Using the data beneath, show every line that includes the word "script".

┄┄┄┄┄┄┄┄┄┄

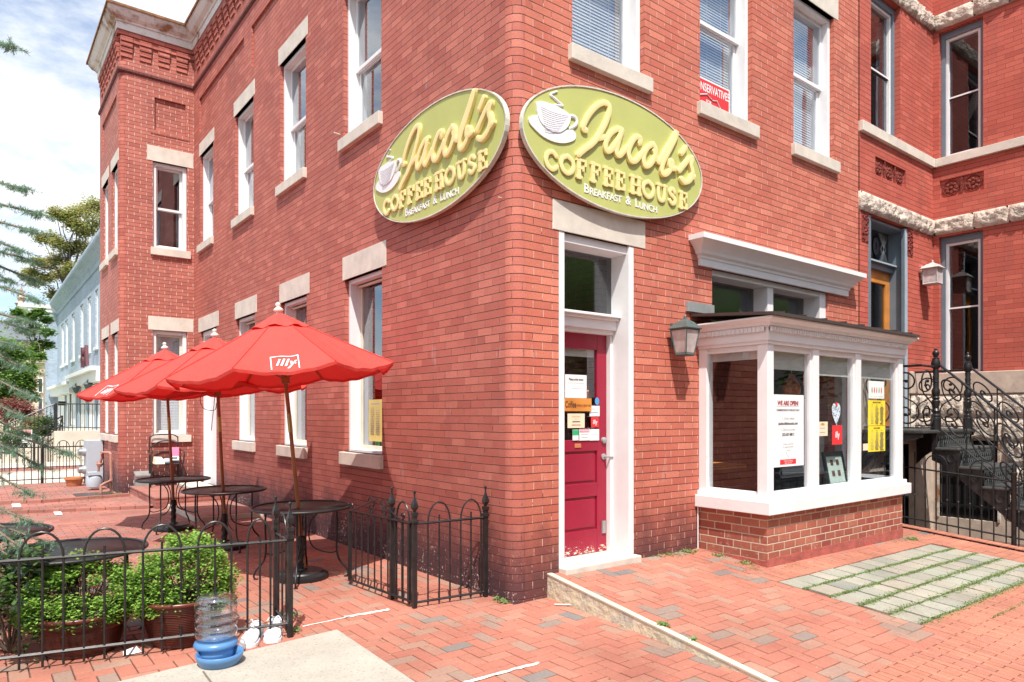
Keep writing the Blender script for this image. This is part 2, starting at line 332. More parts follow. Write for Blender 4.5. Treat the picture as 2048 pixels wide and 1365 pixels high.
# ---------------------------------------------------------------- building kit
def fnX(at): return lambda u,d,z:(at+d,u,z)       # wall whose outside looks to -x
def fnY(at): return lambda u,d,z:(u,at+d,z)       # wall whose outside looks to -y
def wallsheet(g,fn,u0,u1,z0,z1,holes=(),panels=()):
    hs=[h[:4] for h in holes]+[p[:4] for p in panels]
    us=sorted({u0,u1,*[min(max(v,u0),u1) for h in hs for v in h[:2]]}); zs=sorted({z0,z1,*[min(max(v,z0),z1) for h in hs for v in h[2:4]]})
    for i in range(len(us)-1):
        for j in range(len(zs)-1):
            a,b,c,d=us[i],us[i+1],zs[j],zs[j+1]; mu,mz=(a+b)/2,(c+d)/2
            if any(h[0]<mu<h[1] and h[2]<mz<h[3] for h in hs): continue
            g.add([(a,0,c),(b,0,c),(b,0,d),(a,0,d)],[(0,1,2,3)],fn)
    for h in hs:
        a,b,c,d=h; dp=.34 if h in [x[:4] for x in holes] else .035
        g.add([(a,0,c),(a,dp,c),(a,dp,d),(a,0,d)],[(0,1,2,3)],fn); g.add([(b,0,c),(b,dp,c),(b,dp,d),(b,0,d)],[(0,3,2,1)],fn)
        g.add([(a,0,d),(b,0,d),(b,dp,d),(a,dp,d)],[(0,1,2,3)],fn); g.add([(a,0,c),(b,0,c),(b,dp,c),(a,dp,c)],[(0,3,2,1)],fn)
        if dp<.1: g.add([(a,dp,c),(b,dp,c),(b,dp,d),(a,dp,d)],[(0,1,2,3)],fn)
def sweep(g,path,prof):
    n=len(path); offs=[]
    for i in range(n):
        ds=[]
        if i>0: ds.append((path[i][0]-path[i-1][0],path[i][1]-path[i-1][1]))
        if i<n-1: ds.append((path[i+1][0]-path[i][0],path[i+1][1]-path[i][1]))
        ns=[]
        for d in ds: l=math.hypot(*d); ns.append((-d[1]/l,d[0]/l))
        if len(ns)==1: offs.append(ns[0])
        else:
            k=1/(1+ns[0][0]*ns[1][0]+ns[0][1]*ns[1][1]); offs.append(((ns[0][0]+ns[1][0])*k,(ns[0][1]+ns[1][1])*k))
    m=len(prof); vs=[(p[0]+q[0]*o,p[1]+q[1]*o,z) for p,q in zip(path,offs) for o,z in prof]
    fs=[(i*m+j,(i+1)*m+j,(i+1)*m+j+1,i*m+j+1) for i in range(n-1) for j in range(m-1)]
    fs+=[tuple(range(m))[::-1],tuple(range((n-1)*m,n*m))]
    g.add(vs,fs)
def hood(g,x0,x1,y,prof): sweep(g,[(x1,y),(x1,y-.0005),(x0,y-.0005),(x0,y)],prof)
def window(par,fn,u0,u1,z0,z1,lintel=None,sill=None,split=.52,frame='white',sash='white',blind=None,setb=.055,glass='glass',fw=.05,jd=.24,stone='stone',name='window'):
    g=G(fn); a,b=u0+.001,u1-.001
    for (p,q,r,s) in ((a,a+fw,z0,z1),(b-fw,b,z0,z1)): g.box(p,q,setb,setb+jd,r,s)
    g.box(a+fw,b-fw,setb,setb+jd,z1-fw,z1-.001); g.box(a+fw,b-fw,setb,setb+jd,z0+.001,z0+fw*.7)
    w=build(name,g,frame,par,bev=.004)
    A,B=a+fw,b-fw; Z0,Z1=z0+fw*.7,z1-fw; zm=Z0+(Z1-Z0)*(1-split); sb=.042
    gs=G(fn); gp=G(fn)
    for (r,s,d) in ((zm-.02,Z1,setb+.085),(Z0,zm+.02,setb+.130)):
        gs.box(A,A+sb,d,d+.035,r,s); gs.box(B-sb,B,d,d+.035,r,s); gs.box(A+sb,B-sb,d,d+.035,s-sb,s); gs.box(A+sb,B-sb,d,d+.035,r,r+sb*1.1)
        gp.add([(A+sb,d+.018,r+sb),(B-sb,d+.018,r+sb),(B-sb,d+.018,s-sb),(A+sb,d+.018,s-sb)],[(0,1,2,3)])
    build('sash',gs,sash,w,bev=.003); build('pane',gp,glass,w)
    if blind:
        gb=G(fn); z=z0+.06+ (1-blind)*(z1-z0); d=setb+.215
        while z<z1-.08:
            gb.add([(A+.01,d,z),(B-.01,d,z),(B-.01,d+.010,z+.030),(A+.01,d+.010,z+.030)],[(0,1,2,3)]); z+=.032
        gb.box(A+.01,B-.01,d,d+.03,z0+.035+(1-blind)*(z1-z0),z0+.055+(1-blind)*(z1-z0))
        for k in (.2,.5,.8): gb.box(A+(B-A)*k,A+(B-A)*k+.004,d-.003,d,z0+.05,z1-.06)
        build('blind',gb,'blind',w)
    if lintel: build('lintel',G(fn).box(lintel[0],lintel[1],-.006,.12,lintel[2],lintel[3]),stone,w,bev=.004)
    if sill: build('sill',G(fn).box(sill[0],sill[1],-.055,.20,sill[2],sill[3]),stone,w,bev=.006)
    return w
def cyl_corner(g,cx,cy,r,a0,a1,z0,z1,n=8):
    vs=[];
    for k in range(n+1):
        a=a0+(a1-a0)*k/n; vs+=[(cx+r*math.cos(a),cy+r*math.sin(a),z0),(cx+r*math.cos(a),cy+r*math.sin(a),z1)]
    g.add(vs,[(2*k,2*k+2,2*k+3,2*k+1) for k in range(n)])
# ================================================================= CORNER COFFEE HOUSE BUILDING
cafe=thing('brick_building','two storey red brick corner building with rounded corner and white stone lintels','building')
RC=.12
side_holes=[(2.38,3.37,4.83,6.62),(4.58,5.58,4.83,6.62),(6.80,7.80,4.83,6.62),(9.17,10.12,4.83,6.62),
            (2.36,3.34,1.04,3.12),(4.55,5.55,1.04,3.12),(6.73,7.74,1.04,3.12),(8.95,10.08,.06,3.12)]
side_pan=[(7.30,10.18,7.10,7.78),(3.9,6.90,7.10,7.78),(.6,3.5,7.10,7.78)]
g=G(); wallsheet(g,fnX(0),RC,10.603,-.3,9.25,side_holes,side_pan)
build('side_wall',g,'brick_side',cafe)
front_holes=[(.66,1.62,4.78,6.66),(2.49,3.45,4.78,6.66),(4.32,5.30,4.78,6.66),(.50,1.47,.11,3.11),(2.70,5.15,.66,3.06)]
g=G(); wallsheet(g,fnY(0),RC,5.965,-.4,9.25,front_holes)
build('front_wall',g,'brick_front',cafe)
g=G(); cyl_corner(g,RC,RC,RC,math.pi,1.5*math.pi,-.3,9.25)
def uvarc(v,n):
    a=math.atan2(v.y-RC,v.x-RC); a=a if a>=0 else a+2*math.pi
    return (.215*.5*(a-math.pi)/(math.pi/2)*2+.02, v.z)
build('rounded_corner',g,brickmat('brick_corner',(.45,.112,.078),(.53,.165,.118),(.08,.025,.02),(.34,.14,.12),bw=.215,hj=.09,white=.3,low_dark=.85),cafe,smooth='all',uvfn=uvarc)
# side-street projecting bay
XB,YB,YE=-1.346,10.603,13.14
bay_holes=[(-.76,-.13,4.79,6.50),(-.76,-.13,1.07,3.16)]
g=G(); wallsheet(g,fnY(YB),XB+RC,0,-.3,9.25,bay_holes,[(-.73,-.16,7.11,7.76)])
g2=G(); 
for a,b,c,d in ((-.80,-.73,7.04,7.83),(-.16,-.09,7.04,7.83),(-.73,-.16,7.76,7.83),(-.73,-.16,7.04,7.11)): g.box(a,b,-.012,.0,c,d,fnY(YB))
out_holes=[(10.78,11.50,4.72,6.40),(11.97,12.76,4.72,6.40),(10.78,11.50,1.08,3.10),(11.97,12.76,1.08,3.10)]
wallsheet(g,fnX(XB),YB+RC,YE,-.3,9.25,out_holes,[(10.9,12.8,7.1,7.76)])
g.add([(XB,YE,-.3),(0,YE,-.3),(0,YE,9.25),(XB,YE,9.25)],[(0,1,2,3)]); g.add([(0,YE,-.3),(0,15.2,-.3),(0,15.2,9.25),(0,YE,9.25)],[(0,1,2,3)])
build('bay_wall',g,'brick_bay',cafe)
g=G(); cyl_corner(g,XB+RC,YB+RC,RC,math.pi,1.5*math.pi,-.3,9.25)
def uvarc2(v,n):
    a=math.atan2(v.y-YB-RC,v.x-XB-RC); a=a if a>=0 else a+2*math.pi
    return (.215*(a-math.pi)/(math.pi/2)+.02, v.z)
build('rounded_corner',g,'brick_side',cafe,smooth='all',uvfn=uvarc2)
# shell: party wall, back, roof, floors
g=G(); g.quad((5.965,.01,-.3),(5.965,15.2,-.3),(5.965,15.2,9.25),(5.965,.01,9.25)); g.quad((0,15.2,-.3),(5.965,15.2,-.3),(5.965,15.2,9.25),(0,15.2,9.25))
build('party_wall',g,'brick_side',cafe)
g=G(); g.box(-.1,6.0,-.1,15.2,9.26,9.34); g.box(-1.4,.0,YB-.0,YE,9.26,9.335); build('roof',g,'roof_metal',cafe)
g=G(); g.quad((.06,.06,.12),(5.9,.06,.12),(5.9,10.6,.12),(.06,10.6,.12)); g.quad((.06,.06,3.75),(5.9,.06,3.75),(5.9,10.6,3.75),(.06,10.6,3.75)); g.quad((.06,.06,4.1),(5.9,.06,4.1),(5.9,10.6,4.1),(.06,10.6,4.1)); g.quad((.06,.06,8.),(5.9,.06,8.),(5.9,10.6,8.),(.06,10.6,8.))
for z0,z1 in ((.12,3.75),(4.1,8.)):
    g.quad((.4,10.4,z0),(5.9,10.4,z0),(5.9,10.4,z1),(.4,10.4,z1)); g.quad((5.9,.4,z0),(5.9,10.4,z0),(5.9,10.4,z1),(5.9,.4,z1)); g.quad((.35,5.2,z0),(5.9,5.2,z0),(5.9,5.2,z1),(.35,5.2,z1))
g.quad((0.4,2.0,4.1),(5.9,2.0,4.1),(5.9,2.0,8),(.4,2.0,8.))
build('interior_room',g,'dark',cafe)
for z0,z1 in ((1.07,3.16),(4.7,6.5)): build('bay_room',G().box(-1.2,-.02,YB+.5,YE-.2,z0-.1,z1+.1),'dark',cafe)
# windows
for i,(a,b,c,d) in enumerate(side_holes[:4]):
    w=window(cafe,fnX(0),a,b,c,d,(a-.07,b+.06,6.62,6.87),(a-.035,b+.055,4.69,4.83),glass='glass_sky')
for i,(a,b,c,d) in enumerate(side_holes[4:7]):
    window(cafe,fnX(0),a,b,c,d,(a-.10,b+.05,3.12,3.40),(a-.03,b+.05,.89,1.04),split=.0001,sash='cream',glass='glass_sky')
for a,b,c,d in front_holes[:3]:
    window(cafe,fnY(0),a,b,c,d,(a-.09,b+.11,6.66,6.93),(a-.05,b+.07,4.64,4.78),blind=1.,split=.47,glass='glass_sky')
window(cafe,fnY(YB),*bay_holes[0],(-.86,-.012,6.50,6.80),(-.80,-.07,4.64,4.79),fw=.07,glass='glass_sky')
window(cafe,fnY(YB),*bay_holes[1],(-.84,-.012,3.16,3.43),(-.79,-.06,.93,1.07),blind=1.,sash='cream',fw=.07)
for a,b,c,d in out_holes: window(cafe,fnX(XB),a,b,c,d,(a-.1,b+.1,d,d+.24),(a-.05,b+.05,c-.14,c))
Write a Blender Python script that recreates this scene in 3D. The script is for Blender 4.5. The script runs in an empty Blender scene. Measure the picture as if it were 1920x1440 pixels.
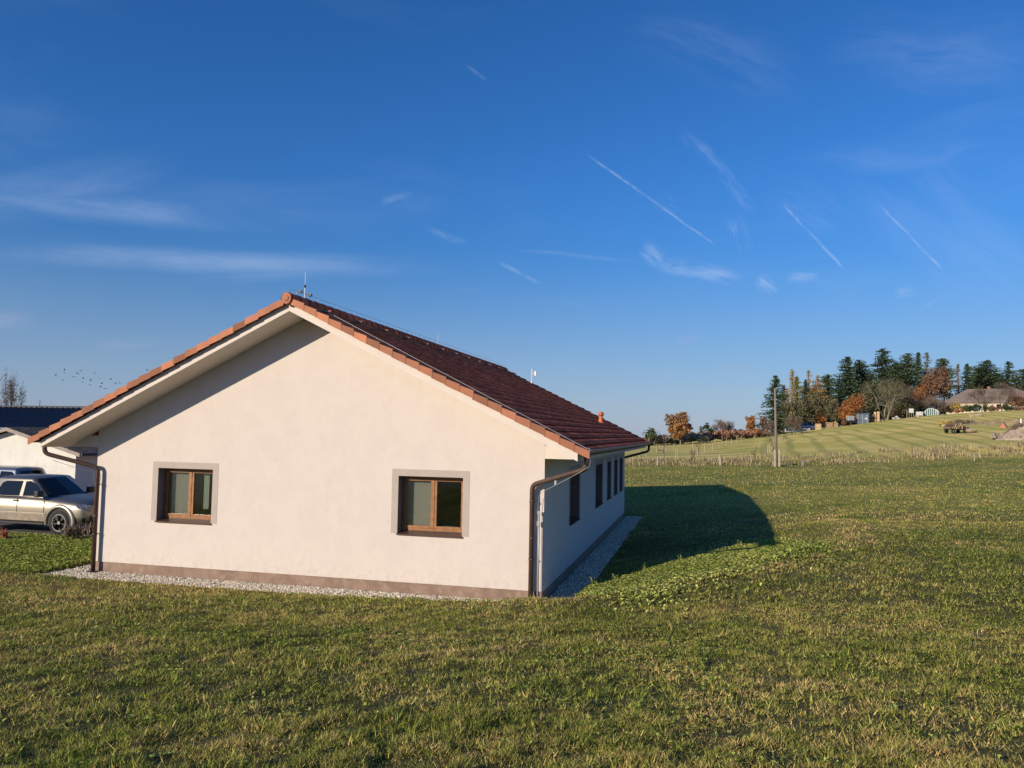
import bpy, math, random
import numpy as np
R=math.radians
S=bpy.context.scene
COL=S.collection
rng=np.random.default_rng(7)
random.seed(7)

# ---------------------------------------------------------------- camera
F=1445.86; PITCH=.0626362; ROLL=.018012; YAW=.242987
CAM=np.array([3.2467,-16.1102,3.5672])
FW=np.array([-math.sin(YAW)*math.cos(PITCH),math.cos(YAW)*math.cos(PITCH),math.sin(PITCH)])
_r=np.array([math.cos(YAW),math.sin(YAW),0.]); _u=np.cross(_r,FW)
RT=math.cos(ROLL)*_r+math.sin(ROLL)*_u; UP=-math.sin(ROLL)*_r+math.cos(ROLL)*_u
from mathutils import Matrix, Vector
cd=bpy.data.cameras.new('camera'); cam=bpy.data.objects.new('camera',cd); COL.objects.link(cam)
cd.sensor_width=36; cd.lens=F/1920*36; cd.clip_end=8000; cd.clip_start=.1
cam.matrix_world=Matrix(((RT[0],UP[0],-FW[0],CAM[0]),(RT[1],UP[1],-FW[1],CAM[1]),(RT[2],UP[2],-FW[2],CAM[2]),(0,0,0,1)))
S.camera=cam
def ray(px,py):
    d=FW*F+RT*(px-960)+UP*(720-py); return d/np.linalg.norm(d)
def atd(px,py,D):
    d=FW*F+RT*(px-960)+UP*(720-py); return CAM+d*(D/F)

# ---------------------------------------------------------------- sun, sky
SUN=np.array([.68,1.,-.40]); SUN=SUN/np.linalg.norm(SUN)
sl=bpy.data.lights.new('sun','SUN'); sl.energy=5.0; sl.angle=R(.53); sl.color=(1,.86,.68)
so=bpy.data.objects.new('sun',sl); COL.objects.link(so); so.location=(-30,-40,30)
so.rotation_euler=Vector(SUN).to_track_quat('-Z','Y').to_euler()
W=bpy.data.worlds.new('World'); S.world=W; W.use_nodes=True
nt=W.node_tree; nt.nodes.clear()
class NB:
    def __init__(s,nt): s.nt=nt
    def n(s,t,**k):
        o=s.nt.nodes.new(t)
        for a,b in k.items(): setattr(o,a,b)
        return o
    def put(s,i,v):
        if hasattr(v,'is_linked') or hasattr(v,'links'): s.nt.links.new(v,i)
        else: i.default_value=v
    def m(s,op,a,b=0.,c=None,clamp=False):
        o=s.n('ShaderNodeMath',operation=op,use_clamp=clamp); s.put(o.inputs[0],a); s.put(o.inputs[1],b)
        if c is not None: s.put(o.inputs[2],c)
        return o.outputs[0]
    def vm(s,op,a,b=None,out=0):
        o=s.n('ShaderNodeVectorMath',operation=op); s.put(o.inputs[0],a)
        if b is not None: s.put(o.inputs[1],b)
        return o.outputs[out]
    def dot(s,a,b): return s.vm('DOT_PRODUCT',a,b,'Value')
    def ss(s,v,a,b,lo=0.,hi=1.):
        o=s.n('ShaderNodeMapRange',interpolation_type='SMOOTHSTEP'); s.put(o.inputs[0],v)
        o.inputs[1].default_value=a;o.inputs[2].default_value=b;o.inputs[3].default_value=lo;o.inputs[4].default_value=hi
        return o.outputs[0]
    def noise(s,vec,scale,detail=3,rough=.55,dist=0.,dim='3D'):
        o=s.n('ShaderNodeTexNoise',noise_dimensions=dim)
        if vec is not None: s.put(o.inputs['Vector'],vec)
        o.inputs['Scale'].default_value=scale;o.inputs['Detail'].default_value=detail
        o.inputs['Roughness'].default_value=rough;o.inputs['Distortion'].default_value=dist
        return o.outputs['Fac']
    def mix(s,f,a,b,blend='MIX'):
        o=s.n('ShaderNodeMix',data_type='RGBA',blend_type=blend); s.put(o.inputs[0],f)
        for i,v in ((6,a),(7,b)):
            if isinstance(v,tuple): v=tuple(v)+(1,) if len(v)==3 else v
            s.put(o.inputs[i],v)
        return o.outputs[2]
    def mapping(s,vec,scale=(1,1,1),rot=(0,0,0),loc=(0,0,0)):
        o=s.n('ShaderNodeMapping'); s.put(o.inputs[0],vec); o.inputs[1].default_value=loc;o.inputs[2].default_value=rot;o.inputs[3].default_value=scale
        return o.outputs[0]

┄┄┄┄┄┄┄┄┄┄

» **COMPLETED TASK**
Keep writing the Blender script for this image. This is part 2, starting at line 332. More parts follow. Write for Blender 4.5. Treat the picture as 2048 pixels wide and 1365 pixels high.
Write a Blender Python script that recreates this scene in 3D. The script is for Blender 4.5. The script runs in an empty Blender scene. Measure the picture as if it were 1920x1440 pixels.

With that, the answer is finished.